BANGKOK: Southeast Asian nations may soon have to “choose sides” between the US and China in their ongoing trade war, the political heir to Cambodia’s strongman ruler Hun Sen warned Wednesday in rare public comments.
Impoverished Cambodia has become an unlikely staging ground for geopolitical influence in Asia.
In recent years it has turned into a key China ally, heading off criticism of the superpower over its claims to disputed seas in exchange for billions of dollars in investment and loans.
While China has cozied up to Cambodia, the United States and the European Union have admonished Hun Sen, the nation’s ruler for 33 years, for his increasingly authoritarian rule.
In a rare speech outside of his country, his son, Hun Many warned the US-China trade spat may create lasting divisions in the Association of Southeast Asian Nations (ASEAN).
“Perhaps one day ASEAN would have to choose between US or China,” Hun Many said in Bangkok.
“How would we see the trade war spill or expanded in other areas? Surely it will pressure individual members of ASEAN or ASEAN as a whole to choose sides.”
The economic ripples of the trade spat between China and the US could destabilize global supply chain links in Southeast Asia, while a slump in Chinese spending would impact its trading partners.
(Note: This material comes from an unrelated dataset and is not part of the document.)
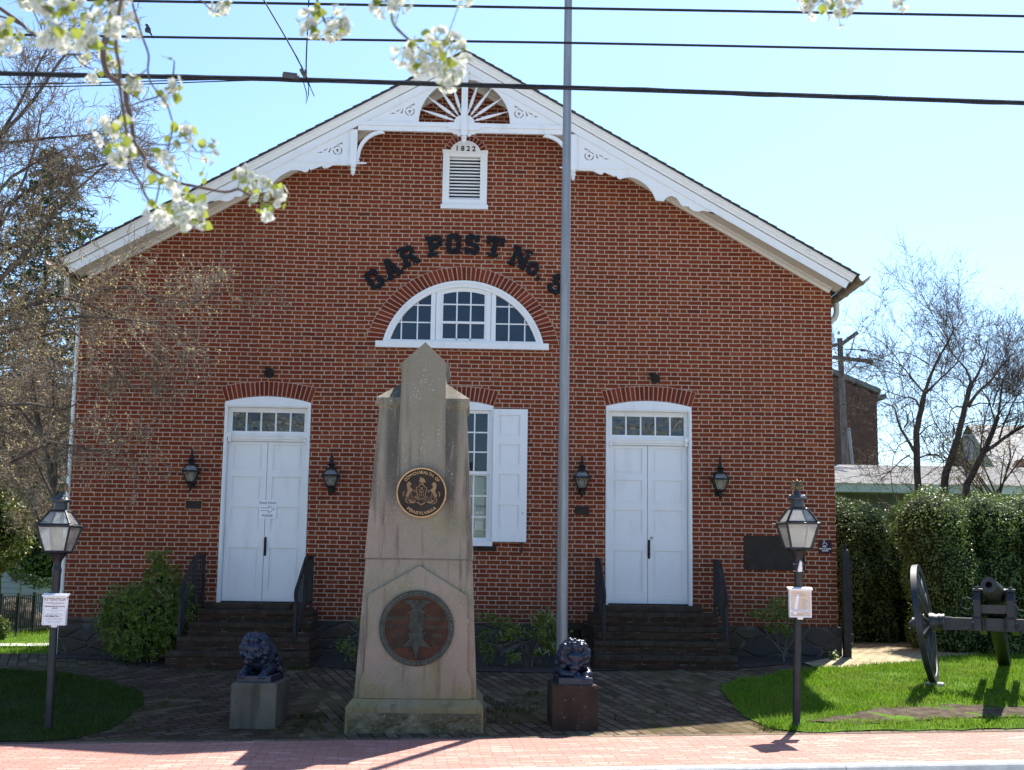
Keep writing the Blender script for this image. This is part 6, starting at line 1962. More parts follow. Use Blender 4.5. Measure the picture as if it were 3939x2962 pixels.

Cambodia’s strongman Hun Sen has welcomed Chinese investment to pump-prime his country’s economy.
At the same time, he has accused the US of trying to foment revolution in Cambodia by supporting his critics.
Both the US and EU decried the July elections, which were held without a credible opposition and gave Hun Sen another term in power.
When asked which of the superpowers Cambodia would side with, the Australian-educated Hun Many demurred.
“At the end of the day, it depends on those who are involved to take a more responsible approach for their decisions that affects the entire world,” he said.
Earlier this week, Hun Sen swatted away concerns that Beijing will construct a naval base off the southwest coast of Cambodia, which would provide ready access to the disputed South China Sea.
Beijing claims most of the flashpoint area, infuriating the Philippines, Vietnam, Malaysia and Taiwan who all have competing claims to its islands and potentially resource-rich waters.
Hun Many, who described himself as a “proud son,” is widely believed to be in the running to one day replace his father.
His elder brother, Manit, is the head of a military intelligence unit while Manet, the oldest, was promoted in September to the chief of joint staff of the Royal Cambodian Armed Forces as well as the commander of the infantry army headquarters.
But Many brushed aside the notion.
“It is way too soon to say that I am in the next generation of leaders,” he said.